Le botaniste amoureux décrit les yeux de sa belle :
C'était un brun ardent et velouté qui ne se rencontre que dans le grenat de Sibérie et dans certaines fleurs des jardins. Je vous montrerai une scabieuse et une variété de rose trémière presque noire, qui rappellent, sans la rendre, la nuance merveilleuse de ses yeux. Si vous avez jamais visité des forges à minuit, vous avez dû remarquer la lueur étrange que projette une plaque d'acier chauffée au rouge brun : voilà tout justement la couleur de ses regards.
On se demande ce que les Grecs pensèrent alors de ce livre dont l'auteur, persifleur compulsif, les mettait en boîte allègrement. Exemple : «Les brigands sont les seuls Grecs qui ne manquent jamais à leur parole.» Le même About déclara un jour : «La seule chose que les Grecs n'aient pas volée, c'est leur réputation.» Quel contraste avec l'adoration béate que nous inspirent les Grecs de l'Antiquité...
Illustration de Gustave Doré |
Après cette chevauchée pétillante et trépidante, un peu de calme nous fera du bien. Constantin Paoustovski nous emmène dans la campagne russe tout au long des onze brèves nouvelles de La tanche d'or, aux éditions de l'Aube.
Une immensité tranquille, des forêts, des lacs, des animaux, des odeurs ; des aubes fraîches comme une source. La belle préface de Georges Nivat le dit si bien, copions-le :
Lire ces humbles poèmes en prose de Paoustovski, c'est se débarbouiller par un petit matin de fraîcheur, c'est entrer dans la grande amitié des animaux, des arbres et des herbes.
Avec Paoustovski, c'est une Russie douce (...) qui envahit doucement le cœur.
Printemps charmants, étés somptueux, doux automnes qui «marient soleil et brumes». Même l'hiver est beau. La première neige, une fête. La terre «avait revêtu sa plus belle robe et ressemblait à une jeune mariée intimidée.»
Ces textes écrits dans les années 30 nous laissent croire que la fureur et la laideur du monde n'existent pas. Tandis qu'ailleurs dans le pays on affame, on déporte, on massacre, le narrateur observe avec amour un vieux cheval et son propriétaire n'enverra pas à l'abattoir. Nivat encore :
Il ne fait guère de doute que l'amour si profond de Paoustovski pour l'espace et la nature russes était aussi une sorte de médecine du cœur contre les poisons staliniens.

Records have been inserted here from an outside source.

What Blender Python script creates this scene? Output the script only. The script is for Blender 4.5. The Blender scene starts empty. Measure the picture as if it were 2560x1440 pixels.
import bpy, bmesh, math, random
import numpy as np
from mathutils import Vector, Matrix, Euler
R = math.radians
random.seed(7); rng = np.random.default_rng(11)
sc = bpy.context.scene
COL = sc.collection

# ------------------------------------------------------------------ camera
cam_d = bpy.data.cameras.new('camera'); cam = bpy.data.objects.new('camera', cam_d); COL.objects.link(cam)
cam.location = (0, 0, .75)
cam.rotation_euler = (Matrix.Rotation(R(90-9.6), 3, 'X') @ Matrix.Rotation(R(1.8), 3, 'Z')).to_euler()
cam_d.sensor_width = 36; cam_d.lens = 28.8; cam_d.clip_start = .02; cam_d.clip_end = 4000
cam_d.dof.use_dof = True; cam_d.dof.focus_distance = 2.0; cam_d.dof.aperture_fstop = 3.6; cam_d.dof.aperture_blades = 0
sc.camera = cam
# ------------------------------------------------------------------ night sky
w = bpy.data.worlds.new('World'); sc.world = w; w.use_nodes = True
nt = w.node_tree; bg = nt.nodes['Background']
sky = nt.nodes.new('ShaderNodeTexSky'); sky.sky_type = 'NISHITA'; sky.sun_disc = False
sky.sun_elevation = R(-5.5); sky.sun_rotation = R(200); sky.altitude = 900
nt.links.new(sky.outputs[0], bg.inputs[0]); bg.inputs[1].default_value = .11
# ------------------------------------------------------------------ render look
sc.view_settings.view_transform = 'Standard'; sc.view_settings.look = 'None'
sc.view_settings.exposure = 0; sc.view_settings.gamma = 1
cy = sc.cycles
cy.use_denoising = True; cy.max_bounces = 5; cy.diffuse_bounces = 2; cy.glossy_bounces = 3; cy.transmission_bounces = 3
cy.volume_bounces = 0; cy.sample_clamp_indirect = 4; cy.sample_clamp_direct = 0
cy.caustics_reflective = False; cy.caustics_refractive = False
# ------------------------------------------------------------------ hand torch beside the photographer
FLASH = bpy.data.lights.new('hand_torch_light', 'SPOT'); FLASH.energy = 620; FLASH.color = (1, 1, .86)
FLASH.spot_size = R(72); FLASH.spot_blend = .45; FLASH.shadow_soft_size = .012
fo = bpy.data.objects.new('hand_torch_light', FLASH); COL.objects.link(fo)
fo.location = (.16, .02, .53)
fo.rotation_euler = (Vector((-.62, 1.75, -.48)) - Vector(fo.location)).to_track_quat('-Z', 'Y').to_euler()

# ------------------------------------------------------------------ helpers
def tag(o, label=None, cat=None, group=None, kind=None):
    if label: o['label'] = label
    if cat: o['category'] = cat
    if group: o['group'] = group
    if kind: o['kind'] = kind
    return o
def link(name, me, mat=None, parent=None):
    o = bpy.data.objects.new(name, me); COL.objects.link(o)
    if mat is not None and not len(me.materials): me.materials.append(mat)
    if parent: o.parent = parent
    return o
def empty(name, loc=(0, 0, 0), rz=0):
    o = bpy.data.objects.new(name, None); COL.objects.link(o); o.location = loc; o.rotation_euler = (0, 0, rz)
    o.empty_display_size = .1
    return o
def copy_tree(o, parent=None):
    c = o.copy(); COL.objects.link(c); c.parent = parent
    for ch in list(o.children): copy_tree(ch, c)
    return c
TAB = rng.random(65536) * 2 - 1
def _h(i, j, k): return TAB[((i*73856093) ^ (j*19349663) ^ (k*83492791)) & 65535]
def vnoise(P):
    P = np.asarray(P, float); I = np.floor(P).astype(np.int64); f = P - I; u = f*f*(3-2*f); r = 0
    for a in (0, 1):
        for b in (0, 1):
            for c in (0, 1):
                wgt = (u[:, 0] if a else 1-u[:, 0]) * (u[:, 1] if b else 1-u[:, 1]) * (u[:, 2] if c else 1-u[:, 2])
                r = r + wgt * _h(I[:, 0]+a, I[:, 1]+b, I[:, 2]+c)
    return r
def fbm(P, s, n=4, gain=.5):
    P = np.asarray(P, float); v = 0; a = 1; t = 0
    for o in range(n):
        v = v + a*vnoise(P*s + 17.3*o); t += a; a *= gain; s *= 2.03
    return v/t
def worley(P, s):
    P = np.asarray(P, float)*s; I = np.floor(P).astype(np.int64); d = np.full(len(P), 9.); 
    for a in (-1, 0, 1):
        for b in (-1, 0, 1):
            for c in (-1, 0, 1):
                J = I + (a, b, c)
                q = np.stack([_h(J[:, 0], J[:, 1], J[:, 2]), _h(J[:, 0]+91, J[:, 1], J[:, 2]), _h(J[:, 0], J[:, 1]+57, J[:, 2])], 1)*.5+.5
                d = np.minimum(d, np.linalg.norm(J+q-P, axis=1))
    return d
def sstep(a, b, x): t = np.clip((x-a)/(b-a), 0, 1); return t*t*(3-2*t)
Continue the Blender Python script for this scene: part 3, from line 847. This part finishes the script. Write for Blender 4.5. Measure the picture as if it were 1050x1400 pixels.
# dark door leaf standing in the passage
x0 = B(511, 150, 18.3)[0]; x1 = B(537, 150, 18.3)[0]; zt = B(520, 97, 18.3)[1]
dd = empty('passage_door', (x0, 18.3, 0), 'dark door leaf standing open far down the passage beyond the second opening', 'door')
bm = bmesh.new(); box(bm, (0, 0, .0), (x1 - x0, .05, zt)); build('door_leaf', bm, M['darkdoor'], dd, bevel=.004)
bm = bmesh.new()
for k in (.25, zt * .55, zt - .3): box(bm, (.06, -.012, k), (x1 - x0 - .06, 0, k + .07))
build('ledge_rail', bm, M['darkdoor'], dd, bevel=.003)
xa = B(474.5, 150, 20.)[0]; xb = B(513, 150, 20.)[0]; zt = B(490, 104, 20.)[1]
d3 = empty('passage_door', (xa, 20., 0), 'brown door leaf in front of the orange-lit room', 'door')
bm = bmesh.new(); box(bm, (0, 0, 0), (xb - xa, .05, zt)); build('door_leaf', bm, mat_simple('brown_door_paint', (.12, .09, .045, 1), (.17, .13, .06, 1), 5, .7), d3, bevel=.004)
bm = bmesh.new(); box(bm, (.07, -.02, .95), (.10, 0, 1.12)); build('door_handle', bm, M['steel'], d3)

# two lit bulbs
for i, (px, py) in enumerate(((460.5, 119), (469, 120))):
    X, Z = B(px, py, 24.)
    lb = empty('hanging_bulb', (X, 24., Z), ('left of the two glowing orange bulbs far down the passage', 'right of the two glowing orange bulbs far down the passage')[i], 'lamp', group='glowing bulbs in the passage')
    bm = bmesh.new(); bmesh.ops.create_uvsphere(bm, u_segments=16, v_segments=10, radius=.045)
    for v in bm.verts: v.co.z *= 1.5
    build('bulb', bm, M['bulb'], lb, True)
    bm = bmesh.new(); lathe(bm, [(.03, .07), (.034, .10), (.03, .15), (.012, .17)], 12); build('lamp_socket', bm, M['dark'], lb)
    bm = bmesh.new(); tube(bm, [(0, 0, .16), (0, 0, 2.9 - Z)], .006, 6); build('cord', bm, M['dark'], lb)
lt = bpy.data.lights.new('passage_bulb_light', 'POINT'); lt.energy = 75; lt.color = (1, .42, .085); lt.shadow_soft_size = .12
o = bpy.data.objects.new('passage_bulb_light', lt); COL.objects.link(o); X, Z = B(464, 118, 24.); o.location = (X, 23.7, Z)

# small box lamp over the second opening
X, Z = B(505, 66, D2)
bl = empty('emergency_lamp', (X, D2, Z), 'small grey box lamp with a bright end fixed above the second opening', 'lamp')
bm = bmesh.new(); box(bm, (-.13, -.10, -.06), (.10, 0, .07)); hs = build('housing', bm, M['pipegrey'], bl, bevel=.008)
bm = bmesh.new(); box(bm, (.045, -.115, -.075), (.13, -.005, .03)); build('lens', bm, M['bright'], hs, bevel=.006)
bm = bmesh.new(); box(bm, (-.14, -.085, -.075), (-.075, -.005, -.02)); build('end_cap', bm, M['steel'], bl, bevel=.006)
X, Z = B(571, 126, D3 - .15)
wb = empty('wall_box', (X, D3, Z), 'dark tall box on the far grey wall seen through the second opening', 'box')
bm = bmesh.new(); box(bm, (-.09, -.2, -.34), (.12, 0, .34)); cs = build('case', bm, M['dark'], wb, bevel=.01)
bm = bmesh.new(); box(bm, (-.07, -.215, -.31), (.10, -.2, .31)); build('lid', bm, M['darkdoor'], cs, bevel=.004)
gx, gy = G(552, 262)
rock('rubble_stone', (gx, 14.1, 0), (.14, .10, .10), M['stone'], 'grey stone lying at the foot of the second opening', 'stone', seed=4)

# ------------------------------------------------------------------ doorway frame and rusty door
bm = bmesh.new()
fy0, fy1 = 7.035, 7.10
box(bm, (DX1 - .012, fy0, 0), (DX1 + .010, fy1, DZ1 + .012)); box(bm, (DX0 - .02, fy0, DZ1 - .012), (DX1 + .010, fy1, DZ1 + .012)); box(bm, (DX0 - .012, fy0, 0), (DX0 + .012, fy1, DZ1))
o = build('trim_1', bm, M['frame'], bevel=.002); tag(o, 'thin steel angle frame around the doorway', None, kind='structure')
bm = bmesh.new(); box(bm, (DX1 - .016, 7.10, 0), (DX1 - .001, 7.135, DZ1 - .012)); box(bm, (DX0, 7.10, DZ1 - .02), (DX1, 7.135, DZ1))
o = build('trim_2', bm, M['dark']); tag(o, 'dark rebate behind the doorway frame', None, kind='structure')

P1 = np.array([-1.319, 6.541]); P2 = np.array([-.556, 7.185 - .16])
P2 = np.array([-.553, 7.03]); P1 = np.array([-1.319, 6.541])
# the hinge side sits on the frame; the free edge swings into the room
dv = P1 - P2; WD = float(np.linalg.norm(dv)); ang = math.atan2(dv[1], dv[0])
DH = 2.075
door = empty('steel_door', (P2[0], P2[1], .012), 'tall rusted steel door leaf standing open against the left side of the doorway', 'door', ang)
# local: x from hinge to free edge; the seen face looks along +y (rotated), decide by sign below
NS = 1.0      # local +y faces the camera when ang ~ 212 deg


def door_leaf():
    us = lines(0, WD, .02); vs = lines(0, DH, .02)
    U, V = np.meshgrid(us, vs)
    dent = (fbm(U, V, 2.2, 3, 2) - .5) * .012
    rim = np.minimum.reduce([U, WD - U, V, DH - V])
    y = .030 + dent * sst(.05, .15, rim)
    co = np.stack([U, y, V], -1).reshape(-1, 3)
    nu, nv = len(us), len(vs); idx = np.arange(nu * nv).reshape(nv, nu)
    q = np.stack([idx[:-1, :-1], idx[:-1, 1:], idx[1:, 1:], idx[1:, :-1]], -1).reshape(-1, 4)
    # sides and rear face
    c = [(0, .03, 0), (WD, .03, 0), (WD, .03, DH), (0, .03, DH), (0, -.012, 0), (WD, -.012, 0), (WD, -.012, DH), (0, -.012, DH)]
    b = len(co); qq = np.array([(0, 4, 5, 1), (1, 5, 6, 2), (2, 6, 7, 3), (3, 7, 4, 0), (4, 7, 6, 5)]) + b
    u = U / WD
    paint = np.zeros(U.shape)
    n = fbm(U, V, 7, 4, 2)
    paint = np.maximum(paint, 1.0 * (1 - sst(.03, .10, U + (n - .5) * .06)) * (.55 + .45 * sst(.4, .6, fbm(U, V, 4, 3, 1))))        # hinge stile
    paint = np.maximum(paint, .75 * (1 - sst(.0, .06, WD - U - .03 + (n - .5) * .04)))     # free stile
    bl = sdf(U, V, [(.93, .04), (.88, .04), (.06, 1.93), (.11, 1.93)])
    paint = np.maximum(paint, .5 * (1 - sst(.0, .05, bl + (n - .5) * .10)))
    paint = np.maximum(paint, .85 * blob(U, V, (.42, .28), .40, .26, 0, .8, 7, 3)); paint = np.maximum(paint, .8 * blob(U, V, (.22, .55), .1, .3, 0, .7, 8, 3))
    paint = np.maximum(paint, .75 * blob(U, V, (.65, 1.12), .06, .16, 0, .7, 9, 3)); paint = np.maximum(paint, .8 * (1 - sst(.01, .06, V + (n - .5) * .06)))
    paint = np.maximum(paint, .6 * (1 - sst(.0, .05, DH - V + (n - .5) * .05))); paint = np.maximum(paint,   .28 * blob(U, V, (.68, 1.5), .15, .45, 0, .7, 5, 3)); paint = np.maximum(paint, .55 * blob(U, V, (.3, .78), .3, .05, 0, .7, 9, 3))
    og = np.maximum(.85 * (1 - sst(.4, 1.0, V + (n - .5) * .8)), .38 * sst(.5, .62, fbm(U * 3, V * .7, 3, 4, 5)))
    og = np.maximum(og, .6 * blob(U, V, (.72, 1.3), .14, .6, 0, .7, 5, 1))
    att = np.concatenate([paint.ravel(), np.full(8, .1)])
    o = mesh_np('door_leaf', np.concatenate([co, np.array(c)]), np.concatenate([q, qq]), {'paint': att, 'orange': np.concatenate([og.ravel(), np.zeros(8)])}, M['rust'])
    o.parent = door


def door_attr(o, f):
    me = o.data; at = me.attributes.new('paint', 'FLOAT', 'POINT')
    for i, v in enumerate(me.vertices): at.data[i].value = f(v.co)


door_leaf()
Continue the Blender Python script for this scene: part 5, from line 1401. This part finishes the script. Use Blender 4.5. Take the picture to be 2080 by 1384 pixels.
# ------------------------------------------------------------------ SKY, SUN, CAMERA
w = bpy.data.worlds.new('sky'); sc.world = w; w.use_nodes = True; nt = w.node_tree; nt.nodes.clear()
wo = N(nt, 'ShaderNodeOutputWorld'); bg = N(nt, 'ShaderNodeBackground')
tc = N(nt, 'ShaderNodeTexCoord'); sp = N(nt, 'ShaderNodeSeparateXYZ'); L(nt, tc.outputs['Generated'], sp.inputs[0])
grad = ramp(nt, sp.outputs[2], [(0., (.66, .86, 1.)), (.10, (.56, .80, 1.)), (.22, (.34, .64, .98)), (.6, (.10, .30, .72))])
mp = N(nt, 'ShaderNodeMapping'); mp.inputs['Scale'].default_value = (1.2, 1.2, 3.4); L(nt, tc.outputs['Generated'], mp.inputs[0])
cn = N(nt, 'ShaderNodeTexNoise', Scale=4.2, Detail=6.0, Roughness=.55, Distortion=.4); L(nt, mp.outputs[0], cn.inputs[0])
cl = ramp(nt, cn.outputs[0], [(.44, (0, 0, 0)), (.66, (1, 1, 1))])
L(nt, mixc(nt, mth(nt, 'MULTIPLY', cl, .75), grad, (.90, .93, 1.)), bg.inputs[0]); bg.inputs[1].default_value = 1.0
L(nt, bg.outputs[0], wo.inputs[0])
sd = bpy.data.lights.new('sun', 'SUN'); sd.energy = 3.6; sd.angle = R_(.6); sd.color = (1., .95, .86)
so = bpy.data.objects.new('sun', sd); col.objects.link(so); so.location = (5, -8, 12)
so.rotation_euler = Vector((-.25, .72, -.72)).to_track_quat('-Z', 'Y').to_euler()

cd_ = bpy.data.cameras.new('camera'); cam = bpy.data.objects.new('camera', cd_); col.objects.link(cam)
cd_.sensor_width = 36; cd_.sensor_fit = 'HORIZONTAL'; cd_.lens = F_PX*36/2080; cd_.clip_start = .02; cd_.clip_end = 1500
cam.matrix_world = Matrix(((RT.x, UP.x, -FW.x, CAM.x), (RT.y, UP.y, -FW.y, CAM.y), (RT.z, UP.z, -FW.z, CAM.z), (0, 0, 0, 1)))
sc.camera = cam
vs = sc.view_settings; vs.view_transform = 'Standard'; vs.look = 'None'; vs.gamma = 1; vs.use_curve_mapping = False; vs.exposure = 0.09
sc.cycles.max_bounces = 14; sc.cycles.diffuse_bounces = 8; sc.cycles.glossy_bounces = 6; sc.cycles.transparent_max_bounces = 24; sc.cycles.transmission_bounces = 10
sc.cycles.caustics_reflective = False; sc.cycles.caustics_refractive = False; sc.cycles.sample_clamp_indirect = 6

À un seul moment le présent soviétique fait irruption dans ce reste de Russie éternelle. Les vieilles du village disent que les diables,
ça ne traînait pas autour des lacs ; et surtout, que depuis la révolution, ça n'existait plus, et que ça ne pouvait plus exister car les Bolchéviks les avaient exterminés, tous, jusqu'au dernier.
Les vieilles, toutefois, n'allèrent plus cueillir de baies au Lac Glukhoïe. Elles avaient honte de reconnaître que, vingt ans après la révolution, les diables les effrayaient toujours.
La Russie, pays d'une brutalité terrifiante, a l'une des langues les plus belles et douces qui soient, parfaitement accordée à ces pages, et la traduction d'Alain Cappon préserve l'essentiel de leur poésie.
Paysage russissime. |
De Paoustovski à Wiazemsky, un point commun outre la rime : le plaisir d'une lecture facile et apaisante.
Anne Wiazemsky s'en est allée il y a deux ans déjà et cela m'a fait mal. Nous avions le même âge et je l'aimais bien. Je la connaissais, sans l'avoir jamais rencontrée, à travers ses livres où elle racontait sa vie. Il fallait bien qu'elle la raconte, cette vie pleine de sacrées rencontres.
J'ai passé de bons moments avec Jeune fille (Bresson), Une année studieuse et Un an après (Godard, Cohn-Bendit). Je retrouve l'autobiographe dans Hymnes à l'amour (Gallimard) où elle revit son enfance, ses parents qui ne s'aiment plus et vont chercher l'amour ailleurs, une gouvernante qui l'aime, elle et son petit frère, et aussi une ancienne maîtresse de son père qu'Anne retrouve trente ans plus tard. Le lien entre ces personnages : l'amour bien sûr, et en particulier les chansons d'amour d'Edith Piaf, dont celle qui a inspiré le titre.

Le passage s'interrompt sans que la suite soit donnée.